Great Mindfulness – Great Gratitude

By five o clock it was already dark. Snow was gently falling. I couldn’t tell if it was settling or not. I looked out at the night, through my own reflection, and wondered if everyone would make the class I was teaching that evening.

They all turned up, and we spent an hour together. We practiced some breathing meditation, and I talked about the power of rooting our practice in gratitude. A couple of weeks earlier I’d been doing some walking meditation and my mind was all over the place. When I brought my focus back to my feet contacting the ground, a great swell of gratitude appeared: this carpet was a gift, these floorboards were laid two hundred years ago, I am already supported. Two words came to mind, over and over again: just this, just this, just this.

Last night was the second session. Having told that story last week I began by leading some walking practice. We gave our attention to the floor, and our surroundings, and rooted ourselves in a sense of being supported.

I wanted to make this experience even more explicit. I invited people to pair up and share things that they had received in the last twenty four hours, each person naming one and then the other. I encouraged people to go beyond what they already knew. How many hands and natural processes created the meal you ate earlier? What allows you to be here in this moment? When we really investigate what supports us the list is endless.

A few years ago there was a university study on the effects of making gratitude lists, (I can’t remember the exact study I’m afraid) as expected those making lists reported a better sense of wellbeing. They also discovered that it was better to write for a longer amount of time once a week, than for a short amount of time each day. I guess this is because the longer time encourages us to go beyond what we know – connecting us with the deep web of causes and conditions that support us.

If our practice is grounded in gratitude, it is easier to weather the ups and downs of life, and easier to pay attention – without judgment – to more difficult things. They are held in a greater context.

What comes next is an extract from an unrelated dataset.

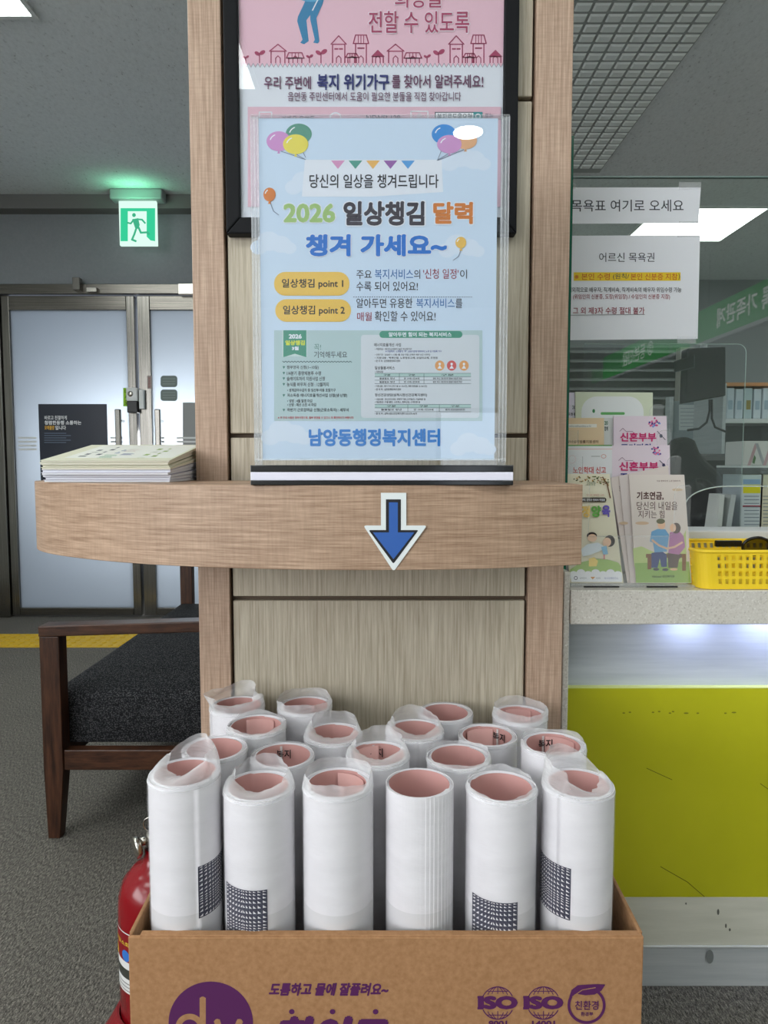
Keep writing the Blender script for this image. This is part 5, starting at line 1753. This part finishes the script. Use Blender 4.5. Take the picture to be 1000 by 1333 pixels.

When I think of practicing with gratitude, I often think of the poem Love by Milosz:

Love

Love means to learn to look at yourself
The way one looks at distant things
For you are only one thing among many.
And whoever sees that way heals his heart,
Without knowing it, from various ills—

A bird and a tree say to him: Friend.
Then he wants to use himself and things
So that they stand in the glow of ripeness.
It doesn’t matter whether he knows what he serves:
Who serves best doesn’t always understand.